───── ENTRIES SUPPLIED

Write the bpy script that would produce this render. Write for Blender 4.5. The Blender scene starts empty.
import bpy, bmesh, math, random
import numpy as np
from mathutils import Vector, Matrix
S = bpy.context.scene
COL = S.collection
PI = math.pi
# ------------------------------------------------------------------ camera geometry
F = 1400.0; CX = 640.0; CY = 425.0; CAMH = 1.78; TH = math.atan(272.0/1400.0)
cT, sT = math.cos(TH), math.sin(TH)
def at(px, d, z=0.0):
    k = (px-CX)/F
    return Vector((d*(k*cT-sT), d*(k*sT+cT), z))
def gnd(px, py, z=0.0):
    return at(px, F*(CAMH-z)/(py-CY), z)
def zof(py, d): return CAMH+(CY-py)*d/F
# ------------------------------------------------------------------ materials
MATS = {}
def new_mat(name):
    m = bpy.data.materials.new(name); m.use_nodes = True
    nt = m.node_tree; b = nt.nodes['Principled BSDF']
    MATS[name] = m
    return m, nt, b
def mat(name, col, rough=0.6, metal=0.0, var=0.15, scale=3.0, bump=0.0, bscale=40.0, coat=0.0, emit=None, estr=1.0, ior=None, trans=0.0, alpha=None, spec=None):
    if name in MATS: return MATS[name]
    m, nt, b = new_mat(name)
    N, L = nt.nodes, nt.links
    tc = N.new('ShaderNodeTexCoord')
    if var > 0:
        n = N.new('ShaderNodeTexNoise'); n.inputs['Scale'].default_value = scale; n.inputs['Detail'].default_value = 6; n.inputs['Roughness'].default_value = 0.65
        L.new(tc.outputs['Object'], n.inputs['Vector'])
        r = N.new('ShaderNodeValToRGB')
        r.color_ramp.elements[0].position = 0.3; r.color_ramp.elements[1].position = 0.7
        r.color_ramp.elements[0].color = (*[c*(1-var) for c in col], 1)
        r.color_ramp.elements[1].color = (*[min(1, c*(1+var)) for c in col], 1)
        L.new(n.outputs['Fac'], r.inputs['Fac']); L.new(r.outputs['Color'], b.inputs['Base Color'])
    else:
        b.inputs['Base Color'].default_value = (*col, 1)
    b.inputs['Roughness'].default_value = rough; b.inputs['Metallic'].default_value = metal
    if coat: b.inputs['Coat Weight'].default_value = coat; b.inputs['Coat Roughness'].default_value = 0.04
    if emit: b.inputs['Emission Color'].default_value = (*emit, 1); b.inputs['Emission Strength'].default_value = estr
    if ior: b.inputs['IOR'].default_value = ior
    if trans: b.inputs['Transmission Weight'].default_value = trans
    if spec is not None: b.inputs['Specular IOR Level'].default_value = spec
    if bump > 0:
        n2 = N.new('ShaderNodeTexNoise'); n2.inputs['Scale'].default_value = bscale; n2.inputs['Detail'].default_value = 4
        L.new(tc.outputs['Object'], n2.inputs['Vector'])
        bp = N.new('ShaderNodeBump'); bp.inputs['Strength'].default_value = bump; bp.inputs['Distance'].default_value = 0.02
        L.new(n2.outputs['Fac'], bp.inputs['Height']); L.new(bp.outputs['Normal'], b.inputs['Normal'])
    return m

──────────
───── ENTRIES SUPPLIED

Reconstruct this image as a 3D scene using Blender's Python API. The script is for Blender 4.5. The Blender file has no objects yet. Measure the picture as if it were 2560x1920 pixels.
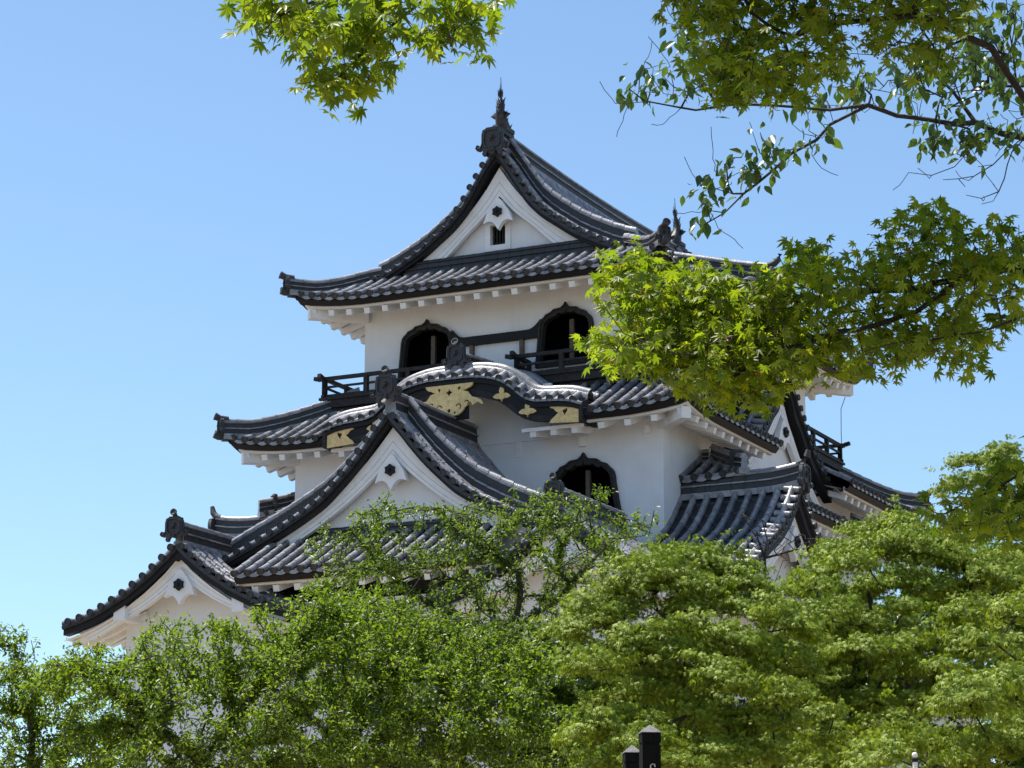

──────────
───── ENTRIES SUPPLIED

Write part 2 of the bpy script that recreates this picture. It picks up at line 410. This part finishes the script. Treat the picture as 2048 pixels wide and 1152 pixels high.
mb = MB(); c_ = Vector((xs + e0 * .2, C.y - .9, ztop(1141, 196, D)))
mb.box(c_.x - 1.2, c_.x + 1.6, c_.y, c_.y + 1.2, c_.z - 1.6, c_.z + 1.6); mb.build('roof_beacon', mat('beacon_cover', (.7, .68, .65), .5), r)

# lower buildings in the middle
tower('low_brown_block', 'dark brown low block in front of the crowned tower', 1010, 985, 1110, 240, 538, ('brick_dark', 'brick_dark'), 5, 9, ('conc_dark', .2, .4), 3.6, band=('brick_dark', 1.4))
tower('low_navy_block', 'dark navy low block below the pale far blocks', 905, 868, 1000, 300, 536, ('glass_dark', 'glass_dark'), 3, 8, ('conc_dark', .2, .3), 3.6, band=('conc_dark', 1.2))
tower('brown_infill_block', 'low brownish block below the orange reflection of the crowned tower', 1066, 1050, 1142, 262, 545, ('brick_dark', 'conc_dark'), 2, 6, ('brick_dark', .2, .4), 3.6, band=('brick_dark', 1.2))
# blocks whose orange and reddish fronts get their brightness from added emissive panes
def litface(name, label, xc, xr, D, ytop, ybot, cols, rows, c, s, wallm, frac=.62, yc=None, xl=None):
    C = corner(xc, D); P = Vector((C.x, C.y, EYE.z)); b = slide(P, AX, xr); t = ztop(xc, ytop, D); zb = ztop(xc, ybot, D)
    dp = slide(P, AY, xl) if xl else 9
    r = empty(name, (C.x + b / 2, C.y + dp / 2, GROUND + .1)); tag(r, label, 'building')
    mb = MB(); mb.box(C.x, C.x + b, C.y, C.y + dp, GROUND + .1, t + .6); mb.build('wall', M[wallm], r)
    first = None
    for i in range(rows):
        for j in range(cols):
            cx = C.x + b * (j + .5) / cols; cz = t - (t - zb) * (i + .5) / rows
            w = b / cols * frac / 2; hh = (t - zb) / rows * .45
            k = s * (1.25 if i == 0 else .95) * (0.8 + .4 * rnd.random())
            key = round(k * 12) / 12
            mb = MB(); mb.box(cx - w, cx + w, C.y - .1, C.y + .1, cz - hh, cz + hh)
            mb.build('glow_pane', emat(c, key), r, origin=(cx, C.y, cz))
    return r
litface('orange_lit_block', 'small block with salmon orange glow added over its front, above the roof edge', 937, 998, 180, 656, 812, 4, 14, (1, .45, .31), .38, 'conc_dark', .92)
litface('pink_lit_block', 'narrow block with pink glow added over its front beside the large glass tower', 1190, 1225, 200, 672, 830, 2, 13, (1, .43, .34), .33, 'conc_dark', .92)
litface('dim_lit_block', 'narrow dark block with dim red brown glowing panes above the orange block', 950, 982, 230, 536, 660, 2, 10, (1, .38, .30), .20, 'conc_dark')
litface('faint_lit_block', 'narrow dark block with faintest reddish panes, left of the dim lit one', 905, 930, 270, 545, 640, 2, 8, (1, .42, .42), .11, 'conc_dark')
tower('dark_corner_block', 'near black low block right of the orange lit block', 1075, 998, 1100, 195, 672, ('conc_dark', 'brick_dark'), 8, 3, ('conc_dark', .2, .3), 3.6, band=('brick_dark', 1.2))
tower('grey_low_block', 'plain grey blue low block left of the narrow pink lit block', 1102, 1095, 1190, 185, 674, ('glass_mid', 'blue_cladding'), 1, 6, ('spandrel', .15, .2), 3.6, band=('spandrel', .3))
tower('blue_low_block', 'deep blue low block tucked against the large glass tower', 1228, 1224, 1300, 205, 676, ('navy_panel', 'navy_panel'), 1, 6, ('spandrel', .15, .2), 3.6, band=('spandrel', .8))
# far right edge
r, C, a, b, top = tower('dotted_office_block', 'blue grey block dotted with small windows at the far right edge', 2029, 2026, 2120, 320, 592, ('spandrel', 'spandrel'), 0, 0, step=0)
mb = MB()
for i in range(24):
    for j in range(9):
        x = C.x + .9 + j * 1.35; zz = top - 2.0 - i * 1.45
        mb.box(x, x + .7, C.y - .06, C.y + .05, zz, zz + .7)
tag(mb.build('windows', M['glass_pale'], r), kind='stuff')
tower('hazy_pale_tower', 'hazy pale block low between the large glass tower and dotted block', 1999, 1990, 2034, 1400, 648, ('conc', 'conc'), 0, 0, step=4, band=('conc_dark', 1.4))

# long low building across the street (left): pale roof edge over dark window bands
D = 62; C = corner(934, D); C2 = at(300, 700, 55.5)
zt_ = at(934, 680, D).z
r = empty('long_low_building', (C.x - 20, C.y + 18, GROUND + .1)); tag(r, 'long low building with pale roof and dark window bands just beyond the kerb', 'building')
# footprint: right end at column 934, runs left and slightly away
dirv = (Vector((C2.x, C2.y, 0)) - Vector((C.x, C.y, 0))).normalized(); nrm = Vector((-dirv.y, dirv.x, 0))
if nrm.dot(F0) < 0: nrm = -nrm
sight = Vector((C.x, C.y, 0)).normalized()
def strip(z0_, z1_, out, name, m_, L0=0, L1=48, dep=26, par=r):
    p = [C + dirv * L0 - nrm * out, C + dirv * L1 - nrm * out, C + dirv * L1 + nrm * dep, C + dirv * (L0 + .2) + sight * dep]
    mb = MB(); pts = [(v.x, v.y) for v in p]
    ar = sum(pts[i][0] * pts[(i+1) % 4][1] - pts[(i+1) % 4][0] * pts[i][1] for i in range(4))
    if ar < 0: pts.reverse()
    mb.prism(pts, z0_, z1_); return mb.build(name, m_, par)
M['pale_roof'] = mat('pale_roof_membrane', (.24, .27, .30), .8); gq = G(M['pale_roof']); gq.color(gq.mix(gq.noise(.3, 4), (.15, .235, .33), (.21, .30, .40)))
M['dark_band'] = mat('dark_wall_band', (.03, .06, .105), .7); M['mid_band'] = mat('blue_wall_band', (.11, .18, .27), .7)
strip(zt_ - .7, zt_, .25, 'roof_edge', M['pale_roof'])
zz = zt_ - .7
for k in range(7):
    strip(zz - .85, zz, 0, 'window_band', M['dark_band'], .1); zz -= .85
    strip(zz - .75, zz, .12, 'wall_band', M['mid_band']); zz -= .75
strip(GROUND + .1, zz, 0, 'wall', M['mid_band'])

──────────

→ EXERCISE:
Everything from the line with "Write part 2" through the line with "litface('orange_lit_block', 'small block", both ends included, should be repeated exactly; nothing else should appear.

→ RIGHT ANSWER:
Write part 2 of the bpy script that recreates this picture. It picks up at line 410. This part finishes the script. Treat the picture as 2048 pixels wide and 1152 pixels high.
mb = MB(); c_ = Vector((xs + e0 * .2, C.y - .9, ztop(1141, 196, D)))
mb.box(c_.x - 1.2, c_.x + 1.6, c_.y, c_.y + 1.2, c_.z - 1.6, c_.z + 1.6); mb.build('roof_beacon', mat('beacon_cover', (.7, .68, .65), .5), r)

# lower buildings in the middle
tower('low_brown_block', 'dark brown low block in front of the crowned tower', 1010, 985, 1110, 240, 538, ('brick_dark', 'brick_dark'), 5, 9, ('conc_dark', .2, .4), 3.6, band=('brick_dark', 1.4))
tower('low_navy_block', 'dark navy low block below the pale far blocks', 905, 868, 1000, 300, 536, ('glass_dark', 'glass_dark'), 3, 8, ('conc_dark', .2, .3), 3.6, band=('conc_dark', 1.2))
tower('brown_infill_block', 'low brownish block below the orange reflection of the crowned tower', 1066, 1050, 1142, 262, 545, ('brick_dark', 'conc_dark'), 2, 6, ('brick_dark', .2, .4), 3.6, band=('brick_dark', 1.2))
# blocks whose orange and reddish fronts get their brightness from added emissive panes
def litface(name, label, xc, xr, D, ytop, ybot, cols, rows, c, s, wallm, frac=.62, yc=None, xl=None):
    C = corner(xc, D); P = Vector((C.x, C.y, EYE.z)); b = slide(P, AX, xr); t = ztop(xc, ytop, D); zb = ztop(xc, ybot, D)
    dp = slide(P, AY, xl) if xl else 9
    r = empty(name, (C.x + b / 2, C.y + dp / 2, GROUND + .1)); tag(r, label, 'building')
    mb = MB(); mb.box(C.x, C.x + b, C.y, C.y + dp, GROUND + .1, t + .6); mb.build('wall', M[wallm], r)
    first = None
    for i in range(rows):
        for j in range(cols):
            cx = C.x + b * (j + .5) / cols; cz = t - (t - zb) * (i + .5) / rows
            w = b / cols * frac / 2; hh = (t - zb) / rows * .45
            k = s * (1.25 if i == 0 else .95) * (0.8 + .4 * rnd.random())
            key = round(k * 12) / 12
            mb = MB(); mb.box(cx - w, cx + w, C.y - .1, C.y + .1, cz - hh, cz + hh)
            mb.build('glow_pane', emat(c, key), r, origin=(cx, C.y, cz))
    return r
litface('orange_lit_block', 'small block with salmon orange glow added over its front, above the roof edge', 937, 998, 180, 656, 812, 4, 14, (1, .45, .31), .38, 'conc_dark', .92)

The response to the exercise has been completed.